====== DATA SECTION

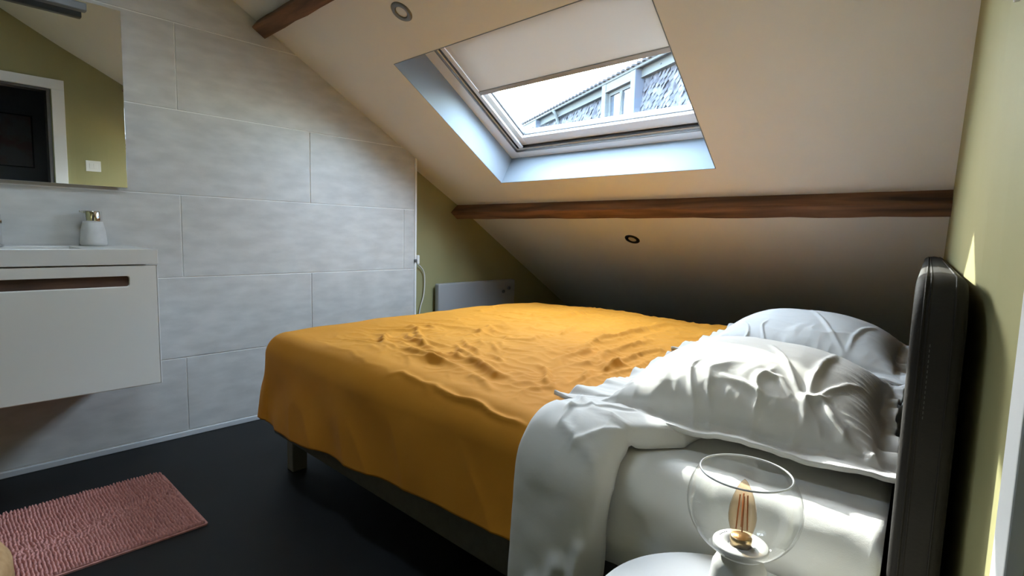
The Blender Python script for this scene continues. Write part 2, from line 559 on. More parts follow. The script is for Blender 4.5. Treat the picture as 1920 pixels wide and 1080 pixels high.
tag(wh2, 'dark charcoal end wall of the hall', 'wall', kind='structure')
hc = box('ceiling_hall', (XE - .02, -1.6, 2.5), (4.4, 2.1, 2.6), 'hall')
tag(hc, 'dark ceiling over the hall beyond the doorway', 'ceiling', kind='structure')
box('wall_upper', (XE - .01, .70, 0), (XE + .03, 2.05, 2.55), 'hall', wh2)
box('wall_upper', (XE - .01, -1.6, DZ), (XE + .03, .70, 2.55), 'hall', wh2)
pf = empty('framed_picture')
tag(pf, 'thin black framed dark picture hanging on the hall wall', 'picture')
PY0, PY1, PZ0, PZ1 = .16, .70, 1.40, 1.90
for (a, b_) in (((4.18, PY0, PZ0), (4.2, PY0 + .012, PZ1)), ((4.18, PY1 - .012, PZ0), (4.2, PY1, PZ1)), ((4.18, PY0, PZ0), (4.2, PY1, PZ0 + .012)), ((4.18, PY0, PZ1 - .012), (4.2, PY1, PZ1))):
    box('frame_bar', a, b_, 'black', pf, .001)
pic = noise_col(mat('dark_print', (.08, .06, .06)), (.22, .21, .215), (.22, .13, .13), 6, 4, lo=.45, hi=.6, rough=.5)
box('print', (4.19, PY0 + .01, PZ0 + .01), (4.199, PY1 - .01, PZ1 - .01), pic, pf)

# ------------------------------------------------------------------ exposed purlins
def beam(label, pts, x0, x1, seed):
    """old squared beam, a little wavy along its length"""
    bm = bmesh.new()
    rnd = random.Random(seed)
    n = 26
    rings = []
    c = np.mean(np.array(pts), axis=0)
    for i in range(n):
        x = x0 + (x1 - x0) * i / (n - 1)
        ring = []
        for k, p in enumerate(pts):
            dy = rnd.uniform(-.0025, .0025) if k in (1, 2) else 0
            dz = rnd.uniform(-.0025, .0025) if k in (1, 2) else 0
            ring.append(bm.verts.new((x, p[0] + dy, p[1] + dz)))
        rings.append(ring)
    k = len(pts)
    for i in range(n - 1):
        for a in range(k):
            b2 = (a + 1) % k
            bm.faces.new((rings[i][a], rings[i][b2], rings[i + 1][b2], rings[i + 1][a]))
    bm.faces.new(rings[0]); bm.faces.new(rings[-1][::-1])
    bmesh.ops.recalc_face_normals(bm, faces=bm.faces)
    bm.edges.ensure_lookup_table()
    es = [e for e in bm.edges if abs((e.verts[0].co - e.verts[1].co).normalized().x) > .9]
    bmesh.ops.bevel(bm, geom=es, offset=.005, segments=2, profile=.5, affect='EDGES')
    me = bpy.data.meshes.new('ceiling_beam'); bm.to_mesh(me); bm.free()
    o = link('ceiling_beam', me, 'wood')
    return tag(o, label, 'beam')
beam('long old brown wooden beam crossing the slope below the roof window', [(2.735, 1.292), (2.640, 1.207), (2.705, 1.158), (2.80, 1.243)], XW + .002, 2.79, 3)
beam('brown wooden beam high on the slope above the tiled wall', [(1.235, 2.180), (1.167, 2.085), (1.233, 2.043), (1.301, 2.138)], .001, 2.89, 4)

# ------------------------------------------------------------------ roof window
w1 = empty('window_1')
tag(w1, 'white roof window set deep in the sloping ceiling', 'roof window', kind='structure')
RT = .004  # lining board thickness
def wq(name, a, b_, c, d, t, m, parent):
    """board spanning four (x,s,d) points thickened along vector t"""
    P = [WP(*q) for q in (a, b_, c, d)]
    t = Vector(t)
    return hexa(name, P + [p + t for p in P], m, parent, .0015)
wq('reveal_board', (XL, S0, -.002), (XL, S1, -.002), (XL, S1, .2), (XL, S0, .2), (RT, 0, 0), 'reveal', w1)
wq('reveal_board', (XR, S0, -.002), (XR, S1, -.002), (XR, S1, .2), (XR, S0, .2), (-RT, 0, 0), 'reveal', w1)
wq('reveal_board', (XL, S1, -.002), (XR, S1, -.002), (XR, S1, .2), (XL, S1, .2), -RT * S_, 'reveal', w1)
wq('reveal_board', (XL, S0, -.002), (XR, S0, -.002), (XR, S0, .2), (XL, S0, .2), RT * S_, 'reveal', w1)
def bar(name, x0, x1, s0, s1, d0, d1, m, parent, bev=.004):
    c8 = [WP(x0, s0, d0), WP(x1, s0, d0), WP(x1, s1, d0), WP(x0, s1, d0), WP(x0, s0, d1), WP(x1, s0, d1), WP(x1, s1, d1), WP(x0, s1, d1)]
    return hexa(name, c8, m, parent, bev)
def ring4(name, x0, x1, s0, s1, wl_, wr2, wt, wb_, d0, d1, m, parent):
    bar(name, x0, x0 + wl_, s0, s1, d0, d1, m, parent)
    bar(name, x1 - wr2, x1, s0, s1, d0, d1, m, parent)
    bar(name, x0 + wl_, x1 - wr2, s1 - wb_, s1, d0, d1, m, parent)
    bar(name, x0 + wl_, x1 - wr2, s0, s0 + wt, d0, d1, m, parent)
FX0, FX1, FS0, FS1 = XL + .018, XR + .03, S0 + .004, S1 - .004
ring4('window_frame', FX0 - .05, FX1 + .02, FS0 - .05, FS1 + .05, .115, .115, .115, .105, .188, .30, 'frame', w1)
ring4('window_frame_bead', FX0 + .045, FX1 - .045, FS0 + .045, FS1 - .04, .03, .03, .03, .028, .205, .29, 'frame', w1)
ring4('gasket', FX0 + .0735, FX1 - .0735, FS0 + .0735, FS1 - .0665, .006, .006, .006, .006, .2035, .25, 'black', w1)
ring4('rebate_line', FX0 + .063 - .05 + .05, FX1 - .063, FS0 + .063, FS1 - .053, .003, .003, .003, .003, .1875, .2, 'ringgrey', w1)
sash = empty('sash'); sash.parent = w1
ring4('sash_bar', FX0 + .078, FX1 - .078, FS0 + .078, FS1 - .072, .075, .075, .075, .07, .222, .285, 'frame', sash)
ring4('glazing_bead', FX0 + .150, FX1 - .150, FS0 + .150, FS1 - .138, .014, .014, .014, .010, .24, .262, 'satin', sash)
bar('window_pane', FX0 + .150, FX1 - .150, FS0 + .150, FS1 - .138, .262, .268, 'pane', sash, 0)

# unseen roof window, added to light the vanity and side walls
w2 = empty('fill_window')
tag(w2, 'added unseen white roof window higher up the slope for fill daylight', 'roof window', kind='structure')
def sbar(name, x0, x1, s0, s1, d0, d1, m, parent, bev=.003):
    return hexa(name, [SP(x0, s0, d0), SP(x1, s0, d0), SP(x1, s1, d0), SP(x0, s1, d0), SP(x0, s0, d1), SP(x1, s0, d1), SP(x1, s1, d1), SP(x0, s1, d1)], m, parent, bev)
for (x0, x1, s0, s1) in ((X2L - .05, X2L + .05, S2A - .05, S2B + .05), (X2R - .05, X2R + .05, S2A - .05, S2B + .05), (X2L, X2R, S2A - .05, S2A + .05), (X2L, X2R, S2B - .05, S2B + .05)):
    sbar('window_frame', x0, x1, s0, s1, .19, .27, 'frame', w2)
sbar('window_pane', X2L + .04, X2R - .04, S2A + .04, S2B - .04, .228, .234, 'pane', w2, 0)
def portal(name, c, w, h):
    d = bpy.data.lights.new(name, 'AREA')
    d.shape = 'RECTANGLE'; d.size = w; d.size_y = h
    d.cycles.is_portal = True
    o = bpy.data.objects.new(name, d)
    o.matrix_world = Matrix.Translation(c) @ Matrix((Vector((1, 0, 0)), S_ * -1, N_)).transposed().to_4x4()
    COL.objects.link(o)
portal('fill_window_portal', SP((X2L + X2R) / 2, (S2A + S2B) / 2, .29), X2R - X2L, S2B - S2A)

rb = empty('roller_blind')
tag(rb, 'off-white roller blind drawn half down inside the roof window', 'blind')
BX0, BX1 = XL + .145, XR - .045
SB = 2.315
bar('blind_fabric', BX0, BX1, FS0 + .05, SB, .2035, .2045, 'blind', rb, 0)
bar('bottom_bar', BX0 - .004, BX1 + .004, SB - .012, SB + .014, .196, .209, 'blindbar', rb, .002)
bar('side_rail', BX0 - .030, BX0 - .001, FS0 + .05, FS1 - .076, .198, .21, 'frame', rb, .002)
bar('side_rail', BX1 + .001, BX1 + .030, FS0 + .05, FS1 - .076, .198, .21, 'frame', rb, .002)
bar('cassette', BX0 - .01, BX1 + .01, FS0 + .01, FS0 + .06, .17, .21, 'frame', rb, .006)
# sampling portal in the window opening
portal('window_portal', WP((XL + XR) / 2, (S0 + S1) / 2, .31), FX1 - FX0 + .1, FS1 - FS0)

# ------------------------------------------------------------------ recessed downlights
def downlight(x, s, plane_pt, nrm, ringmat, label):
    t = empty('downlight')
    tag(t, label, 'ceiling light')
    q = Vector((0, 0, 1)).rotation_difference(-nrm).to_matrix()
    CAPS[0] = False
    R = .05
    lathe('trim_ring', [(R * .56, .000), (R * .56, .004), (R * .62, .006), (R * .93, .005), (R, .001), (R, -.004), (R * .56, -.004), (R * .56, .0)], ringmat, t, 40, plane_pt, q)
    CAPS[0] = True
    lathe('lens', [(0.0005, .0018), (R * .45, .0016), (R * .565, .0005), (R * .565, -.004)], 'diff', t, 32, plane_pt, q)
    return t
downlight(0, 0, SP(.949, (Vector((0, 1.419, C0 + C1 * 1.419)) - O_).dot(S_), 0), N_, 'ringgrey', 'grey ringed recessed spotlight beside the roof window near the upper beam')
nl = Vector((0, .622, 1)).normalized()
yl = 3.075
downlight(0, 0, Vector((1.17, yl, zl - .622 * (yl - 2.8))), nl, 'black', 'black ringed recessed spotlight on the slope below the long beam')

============

_TASK_
Omitting all pictures, restate exactly the lines of the material from its start through the line that contains "box('print', (4.19, PY0".

_RESPONSE_
The Blender Python script for this scene continues. Write part 2, from line 559 on. More parts follow. The script is for Blender 4.5. Treat the picture as 1920 pixels wide and 1080 pixels high.
tag(wh2, 'dark charcoal end wall of the hall', 'wall', kind='structure')
hc = box('ceiling_hall', (XE - .02, -1.6, 2.5), (4.4, 2.1, 2.6), 'hall')
tag(hc, 'dark ceiling over the hall beyond the doorway', 'ceiling', kind='structure')
box('wall_upper', (XE - .01, .70, 0), (XE + .03, 2.05, 2.55), 'hall', wh2)
box('wall_upper', (XE - .01, -1.6, DZ), (XE + .03, .70, 2.55), 'hall', wh2)
pf = empty('framed_picture')
tag(pf, 'thin black framed dark picture hanging on the hall wall', 'picture')
PY0, PY1, PZ0, PZ1 = .16, .70, 1.40, 1.90
for (a, b_) in (((4.18, PY0, PZ0), (4.2, PY0 + .012, PZ1)), ((4.18, PY1 - .012, PZ0), (4.2, PY1, PZ1)), ((4.18, PY0, PZ0), (4.2, PY1, PZ0 + .012)), ((4.18, PY0, PZ1 - .012), (4.2, PY1, PZ1))):
    box('frame_bar', a, b_, 'black', pf, .001)
pic = noise_col(mat('dark_print', (.08, .06, .06)), (.22, .21, .215), (.22, .13, .13), 6, 4, lo=.45, hi=.6, rough=.5)
box('print', (4.19, PY0 + .01, PZ0 + .01), (4.199, PY1 - .01, PZ1 - .01), pic, pf)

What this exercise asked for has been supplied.